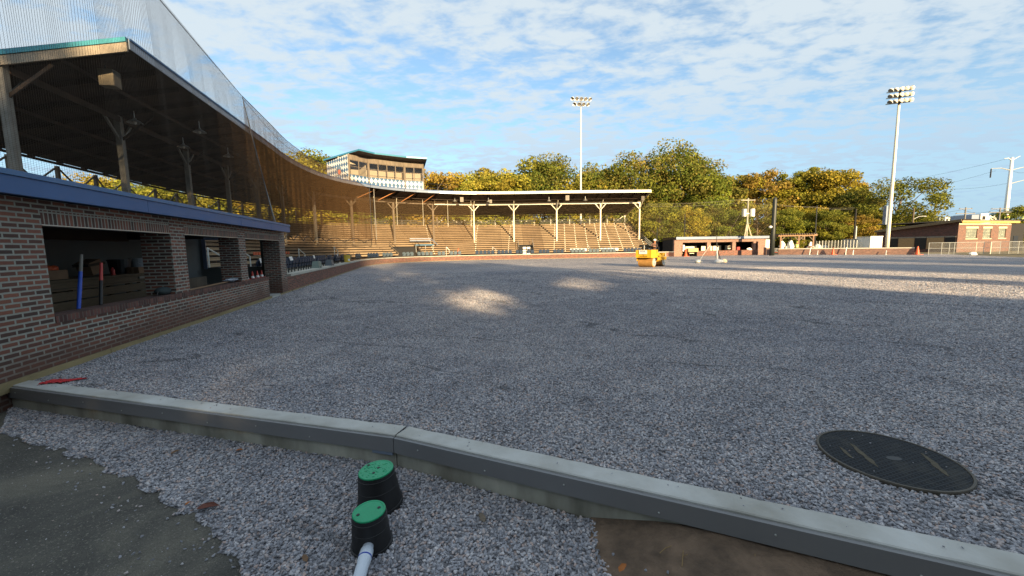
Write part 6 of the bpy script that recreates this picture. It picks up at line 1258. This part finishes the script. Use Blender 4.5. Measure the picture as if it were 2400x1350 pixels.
a, b, c, d_ = P(1512, 590, 58), P(1811, 590, 51.6), P(1812, 465, 51.6), P(1512, 479, 58); a.z = b.z = 2.75
m = MB(); n_ = 24
for i in range(n_):
    for j in range(6):
        q = [a.lerp(b, u_).lerp(d_.lerp(c, u_), v_) for u_, v_ in ((i/n_, j/6), ((i+1)/n_, j/6), ((i+1)/n_, (j+1)/6), (i/n_, (j+1)/6))]; m.face(q, [(25*u_, 7*v_) for u_, v_ in ((i/n_, j/6), ((i+1)/n_, j/6), ((i+1)/n_, (j+1)/6), (i/n_, (j+1)/6))])
loc(m, 'mesh', net_mat('thin_netting', .044, .0024, (.30, .24, .14)), nt2)
# ------------------------------------------------------------------ brick building on the right
C0 = Vector((57.7, 50, 0)); db = Vector((.95, .31, 0)).normalized(); dl = Vector((-.33, .944, 0)).normalized(); HT = 4.02; bang = atan2(db.y, db.x)
bb = empty('brick_building', C0, 'one storey brick building with glass block windows and a yellow roof edge at the right', 'building'); LB = lambda m, n, mat, **k: loc(m, n, mat, bb, **k)
def vz(v, z): return Vector((v.x, v.y, z))
wins = [(1.75, 4.3), (5.65, 7.55), (9.35, 11.15)]; W1 = 12.4
nb = Vector((-db.y, db.x, 0))
m = MB(bang); xs = [0]+[x for w_ in wins for x in w_]+[W1]
for i in range(0, len(xs), 2): m.obox(vz(C0+db*xs[i], 1.72), db*(xs[i+1]-xs[i]), nb*.3, (0, 0, 1.5))
m.obox(vz(C0, -.3), db*W1, nb*.3, (0, 0, 2.02)); m.obox(vz(C0, 3.22), db*W1, nb*.3, (0, 0, .5)); LB(m, 'front_wall', brick('brick_building_front', mc=(.22, .17, .14), cols=((.10, .045, .035), (.21, .085, .055), (.15, .062, .044)), soot=False))
for a, b in wins:
    m = MB(bang); m.obox(vz(C0+db*a+nb*.08, 1.82), db*(b-a), nb*.1, (0, 0, 1.30)); k = LB(m, 'window', brick('glass_blocks_%d' % int(a), .2, .2, .022, ((.16, .19, .16), (.28, .30, .24), (.22, .24, .20)), (.06, .07, .06), False, 0))
    m = MB(bang); m.obox(vz(C0+db*(a-.15)-nb*.03, 3.12), db*(b-a+.3), nb*.1, (0, 0, .24)); LB(m, 'stone_lintel', M['limestone'])
    m = MB(bang); m.obox(vz(C0+db*(a-.12)-nb*.05, 1.70), db*(b-a+.24), nb*.12, (0, 0, .1)); LB(m, 'window_sill', M['limestone'])
m = MB(); m.obox(vz(C0-nb*.03, 3.62), db*(W1-.2), nb*.04, (0, 0, .18)); LB(m, 'stone_band', M['limestone'])
m = MB(); m.obox(vz(C0-nb*.35+db*-.1, 3.85), db*(W1+1.2), nb*.08, (0, 0, .22)); LB(m, 'roof_edge', M['yellowtrim'])
m = MB(); m.obox(vz(C0-nb*.36-db*.1, 4.075), db*(W1+1.2), nb*9, (0, 0, .12)); LB(m, 'flat_roof', M['oldwood'])
m = MB(bang); m.obox(vz(C0+db*W1+nb*.02, -.3), db*3.5, nb*.3, (0, 0, 4.1)); LB(m, 'shadowed_end', M['dark'])  # end wall coloured dark for the shadow lying on it
m = MB(); m.obox(vz(C0+db*(W1+.8)-nb*.02, 0), db*1.2, nb*.06, (0, 0, 2.1)); LB(m, 'door', M['darkmetal'])
# shaded wing on the left, its shade also put into darker bricks
LWG = 8.6; nl = Vector((-.944, -.33, 0))
zr_ = lambda t_: 4.02-.115*t_
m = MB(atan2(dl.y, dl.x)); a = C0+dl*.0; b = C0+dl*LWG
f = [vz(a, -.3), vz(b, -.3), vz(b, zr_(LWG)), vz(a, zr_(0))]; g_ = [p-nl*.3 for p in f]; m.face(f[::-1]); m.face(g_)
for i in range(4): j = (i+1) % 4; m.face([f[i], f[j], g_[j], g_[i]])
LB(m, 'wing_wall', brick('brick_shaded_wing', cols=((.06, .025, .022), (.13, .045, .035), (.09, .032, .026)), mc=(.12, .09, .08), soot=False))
def wgp(px):
    lo, hi = 0, LWG
    for _ in range(40):
        mid = (lo+hi)/2; q = C0+dl*mid; x = q-CAM; X = 1200+F*x.dot(RT)/x.dot(fw)
        if X > px: lo = mid
        else: hi = mid
    return lo
for pa, pb, mt in ((2104, 2141, 'tanbrick'), (2170, 2210, 'tanbrick'), (2142.5, 2168, 'dark'), (2213, 2237, 'dark'), (2084, 2102, 'dark')):
    a, b = wgp(pb), wgp(pa); m = MB(); m.obox(vz(C0+dl*a+nl*.02, .5), dl*(b-a), nl*.05, (0, 0, 1.5)); LB(m, 'boarded_window' if mt == 'tanbrick' else 'dark_window', M[mt]); m = MB(); m.obox(vz(C0+dl*(a-.02)+nl*.02, 2.01), dl*(b-a+.04), nl*.08, (0, 0, .18)); LB(m, 'stone_lintel', M['postwood'])
m = MB(); a = C0+nl*.5-dl*.4; b = C0+nl*.5+dl*LWG; m.bar(vz(a, zr_(-.4)+.06), vz(b, zr_(LWG)+.06), .12, .30); LB(m, 'wing_fascia', plain('brown_fascia', (.16, .115, .06), .7)); m = MB(); m.face([vz(a, zr_(-.4)+.22), vz(b, zr_(LWG)+.22), vz(b-nl*6, zr_(LWG)+.9), vz(a-nl*6, zr_(0)+.3)]); LB(m, 'wing_roof', M['oldwood'])
# rooftop workers
for i, (px, Y, lb) in enumerate(((2352, 56, 'left of two crouching workers in yellow vests and white hard hats on the flat roof'), (2388, 57, 'right of two crouching workers in yellow vests and white hard hats on the flat roof'))):
    p = ground_at(px, Y); crouch = dict(pelvis=(0, .1, .30), waist=(0, .06, .42), chest=(0, -.1, .62), neck=(0, -.18, .74), headb=(0, -.22, .81), head=(0, -.26, .90), crown=(0, -.26, .98), shl=(.17, -.12, .70), ell=(.22, -.25, .48), wrl=(.16, -.4, .32), shr=(-.17, -.12, .7), elr=(-.22, -.25, .48), wrr=(-.16, -.4, .32), hil=(.1, .08, .28), knl=(.17, -.28, .42), anl=(.15, .0, .08), tol=(.15, -.15, .04), hir=(-.1, .08, .28), knr=(-.17, -.28, .42), anr=(-.15, 0, .08), tor=(-.15, -.15, .04))
    person(Vector((p.x, p.y, 4.2)), radians(60 if i else -60), crouch, lb, 'hivis', 'jeans', 'white', 'hivis')
# distant white buildings
for i, (px, Y, y_t, wpx, lb, sh) in enumerate(((2287, 150, 501, 36, 'white blocky plant building on the horizon left of the transmission mast', 1), (2205, 150, 508, 22, 'small white building on the horizon above the wing roof', 0))):
    b = ground_at(px, Y); tz = P(px, y_t, Y).z; w_ = wpx/F*Y; e = empty('distant_building', b, lb, 'building')
    m = MB(); m.box(-w_/2, 0, 0, 10, 0, tz*.97); m.build('grey_block', M['grey_metal'], e); m = MB(); m.box(0, w_/2, -.4, 9, 0, tz); m.build('white_block', M['white'], e); m = MB(); m.box(w_*.1, w_*.3, -.45, -.38, tz*.8, tz*.92); m.build('window', M['dark'], e)
    if sh: m = MB(); m.box(w_/2, w_*1.1, 0, 6, 0, tz*.93); m.build('low_block', M['cream'], e)
# containers / sheds behind the low wall near the mast
for px, Y, y_t, wpx, mt, lb in ((2052, 54, 555, 28, 'white', 'white metal storage container left of the tall right mast'), (2022, 56, 561, 36, 'grey_metal', 'grey blue low shed behind the right low wall')):
    b = ground_at(px, Y); tz = P(px, y_t, Y).z; w_ = wpx/F*Y; e = empty('storage_container', b, lb, 'container'); m = MB(); m.box(-w_/2, w_/2, 0, 2.2, 0, tz); m.build('box_body', M[mt], e); m = MB(); m.box(-w_/2-.05, w_/2+.05, -.05, 2.25, tz+.002, tz+.1); m.build('roof_lip', M['galv'], e)
    for k in range(5): m = MB(); x = -w_/2+w_*(k+.5)/5; m.box(x-.03, x+.03, -.04, -.002, .1, tz-.1); m.build('rib', M['galv'], e)
# chain link fence
fe = empty('chain_link_fence', ground_at(2175, 44), 'chain link fence with pipe frame in front of the brick building', 'fence')
fx = [(2176, 44.5), (2206, 44), (2224, 44), (2236, 44), (2287, 43.5), (2305, 43.5), (2321, 43), (2343, 43), (2364, 42.5), (2386, 42.5), (2430, 42)]
fpts = [ground_at(*q) for q in fx]
for i, p in enumerate(fpts):
    m = MB(); m.tube([p, p+Vector((0, 0, 1.38))], .045 if i == 6 else .026, 7); loc(m, 'post', M['galv'] if i not in (4, 6) else M['cream'], fe)
m = MB(); m.tube([p+Vector((0, 0, 1.36)) for p in fpts], .022, 6); loc(m, 'top_rail', M['galv'], fe); m = MB(); m.tube([p+Vector((0, 0, .72)) for p in fpts], .018, 6); loc(m, 'middle_rail', M['galv'], fe)
m = MB()
for a, b in zip(fpts[:-1], fpts[1:]): L_ = (b-a).length; m.face([a, b, b+Vector((0, 0, 1.36)), a+Vector((0, 0, 1.36))], [(0, 0), (L_, 0), (L_, 1.36), (0, 1.36)])
loc(m, 'mesh', M['galvlink'], fe)
# picket-like fence behind the wall
pf = empty('wire_fence', ground_at(1935, 58), 'grey wire fence with many thin posts behind the right low wall', 'fence')
for k in range(15): p = ground_at(1912+k*7.3, 58-.2*k); m = MB(); m.tube([p, p+Vector((0, 0, 1.9))], .035, 5); loc(m, 'post', M['galv'], pf)
a, b = ground_at(1912, 58), ground_at(2014, 55.2); m = MB(); m.face([a, b, b+Vector((0, 0, 1.85)), a+Vector((0, 0, 1.85))], [(0, 0), (8, 0), (8, 1.85), (0, 1.85)]); loc(m, 'mesh', M['galvlink'], pf)
# dirt bank at the far edge of the gravel
g = MB(); ep = [(39, 54.5), (52.0, 46.8), (45.4, 34.0), (36, 8)]; ip = [(60, 60), (64, 48), (60, 30), (50, 6)]
for i in range(3): g.face([(ep[i][0], ep[i][1], .004), (ep[i+1][0], ep[i+1][1], .004), (ip[i+1][0], ip[i+1][1], .05), (ip[i][0], ip[i][1], .05)])
tag(g.build('dirt_strip', M['farground']), kind='structure')
e = empty('white_rock', ground_at(2281, 41), 'white rock lying on the dirt before the chain link fence', 'rock'); m = MB(); m.blob((0, 0, .14), (.42, .25, .2), 10, 6, .15, 5); m.build('rock_body', M['white'], e)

* _Written request_:
Output nothing except the lines from the line with "m = MB(atan2(dl.y, dl.x));" through the line with "for i in range(4): j", copied exactly, end lines included.

* _Expected output_:
m = MB(atan2(dl.y, dl.x)); a = C0+dl*.0; b = C0+dl*LWG
f = [vz(a, -.3), vz(b, -.3), vz(b, zr_(LWG)), vz(a, zr_(0))]; g_ = [p-nl*.3 for p in f]; m.face(f[::-1]); m.face(g_)
for i in range(4): j = (i+1) % 4; m.face([f[i], f[j], g_[j], g_[i]])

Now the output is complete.